Hebron Diary
17-18 January 1997
"The former Israeli military headquarters"
Photo: The former Israeli military headquarters

The Amara building

Our first stop was the former Israeli military headquarters, vacated at 6:00am this morning, and handed over to the Palestinian police.

When the Mukhabarat ("Intellegence") entered it, they found that the best offices and accomodation had already been occupied by the Amin al-Waqai'i ("Preventative Security"), one of the many Palestinian security organs in the West Bank, revealing an interesting level of coordination between the Israelis and Jibril Rajoub, its head.

The Amara building, as it is known, is Hebron's counterpart to Ramallah's Muqata'a, the subject of several previous diary entries.




Photo: Banners draped over the Amara building

Ahlan Wahsahlan

The usual obsequious welcome banners from various organisations were draped over the Amara. This one, from the Hebron Branch of the General Union of Palestinian Workers, says:

"One people, one leadership, behind the Palestine Liberation Organisation and the Palestinian National Authority. Hand in hand, towards Holy Jerusalem, the capital of the independent Palestinian State."

The new Palestinian Authority headquarters, looking remarkably like the Ramallah one, made me wonder if the same kinds of things we saw in Ramallah would take place here.

People detained without charge or trial for long periods of time, the same small mindedness that brought the PA to make it a criminal offence to be caught eating, drinking or smoking in public during Ramadan.

Of course the same things will happen.



Photo: Adli's interrogation room

Memories darken the corners of my mind

Adli, Kifah and I went for a tour inside the building. For Adli, this was more than just curiosity. He himself had been detained in this building by the Israelis on 8 occasions, sometimes just while waiting to be transferred, called "the post office". The gloomy block pictured left was the scene of one of his interrogations.

Adli was arrested on 31 March 1988. Handcuffed, he was beaten for 3 hours. Two Israeli soldiers, Faris and Adeeb (Interrogators often take Arabic names), dragged him by his hair to one of the windows on the left flush with the wall, and made him look out, down at the prisoners below. "Look manyak ("fucker")," they said, "we are going to make sure you spend a long time there."

After five days of interrogation, he was shipped off to Ketsiot prison in the Negev desert, called Ansar 3 by the Palestinians and nicknamed "The camp of slow death". He spent six months there in administrative detention (no charge or trial) before being released.
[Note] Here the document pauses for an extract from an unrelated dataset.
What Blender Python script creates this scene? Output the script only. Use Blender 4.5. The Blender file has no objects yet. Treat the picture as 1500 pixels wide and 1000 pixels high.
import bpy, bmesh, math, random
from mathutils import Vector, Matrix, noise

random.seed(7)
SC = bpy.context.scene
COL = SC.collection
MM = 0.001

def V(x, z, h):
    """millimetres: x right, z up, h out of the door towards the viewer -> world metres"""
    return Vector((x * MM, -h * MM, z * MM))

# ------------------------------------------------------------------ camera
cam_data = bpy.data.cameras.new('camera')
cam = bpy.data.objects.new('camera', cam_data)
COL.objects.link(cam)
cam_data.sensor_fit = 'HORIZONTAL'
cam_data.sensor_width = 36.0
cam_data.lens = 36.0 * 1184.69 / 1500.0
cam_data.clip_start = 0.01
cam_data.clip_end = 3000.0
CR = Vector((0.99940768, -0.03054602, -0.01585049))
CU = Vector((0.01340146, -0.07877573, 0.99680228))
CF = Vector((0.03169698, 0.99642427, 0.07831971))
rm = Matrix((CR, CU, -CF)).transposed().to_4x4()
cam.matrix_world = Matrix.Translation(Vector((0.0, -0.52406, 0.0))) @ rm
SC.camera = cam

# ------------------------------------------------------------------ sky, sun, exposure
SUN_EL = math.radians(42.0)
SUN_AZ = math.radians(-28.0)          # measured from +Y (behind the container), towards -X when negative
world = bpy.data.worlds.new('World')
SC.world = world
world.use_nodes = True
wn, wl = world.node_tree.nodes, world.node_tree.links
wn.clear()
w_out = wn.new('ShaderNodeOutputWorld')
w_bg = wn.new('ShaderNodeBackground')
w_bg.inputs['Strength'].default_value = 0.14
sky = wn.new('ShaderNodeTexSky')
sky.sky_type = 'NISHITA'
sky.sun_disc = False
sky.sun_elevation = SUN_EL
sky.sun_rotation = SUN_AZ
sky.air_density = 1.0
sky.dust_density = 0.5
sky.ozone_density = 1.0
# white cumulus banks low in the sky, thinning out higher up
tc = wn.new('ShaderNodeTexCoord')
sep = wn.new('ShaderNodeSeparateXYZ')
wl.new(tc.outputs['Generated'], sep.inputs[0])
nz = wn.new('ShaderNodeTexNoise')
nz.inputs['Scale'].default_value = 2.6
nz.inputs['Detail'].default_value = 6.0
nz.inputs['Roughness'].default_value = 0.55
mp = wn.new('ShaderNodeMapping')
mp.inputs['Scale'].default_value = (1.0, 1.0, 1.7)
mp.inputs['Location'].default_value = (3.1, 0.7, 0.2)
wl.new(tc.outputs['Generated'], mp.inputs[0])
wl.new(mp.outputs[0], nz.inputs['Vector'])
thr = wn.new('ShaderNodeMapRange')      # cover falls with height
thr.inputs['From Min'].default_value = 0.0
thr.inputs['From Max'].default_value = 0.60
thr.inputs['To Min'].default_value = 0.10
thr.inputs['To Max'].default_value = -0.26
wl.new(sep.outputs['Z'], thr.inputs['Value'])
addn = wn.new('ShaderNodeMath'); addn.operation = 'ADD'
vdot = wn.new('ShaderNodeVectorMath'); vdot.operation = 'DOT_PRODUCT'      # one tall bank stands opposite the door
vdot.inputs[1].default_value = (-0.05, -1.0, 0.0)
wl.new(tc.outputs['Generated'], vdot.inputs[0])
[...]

How did Adli feel, seeing the cellblocks deserted and the Israelis gone, I asked him? He paused. "I guess it's a good feeling," he said. "It's not how I imagined it. It was always mysterious when you were a prisoner. Visiting the place now and seeing all the empty rooms, it could be any old building. The psychological dimensions of the place that you experienced as a prisoner are not here anymore. You can't imagine what it was like. Once I was in here for torture, now I am in here for tourism."

As we explored the various rooms, we found one cell in the depths of the building. Ten feet square, it was the lowest point of the building, a dank, basement cell. It had no windows, making it pitch black. We shivered as we looked around it with cigarette lighters, imagining what went on down here. And what might go on here under the Palestinian Authority.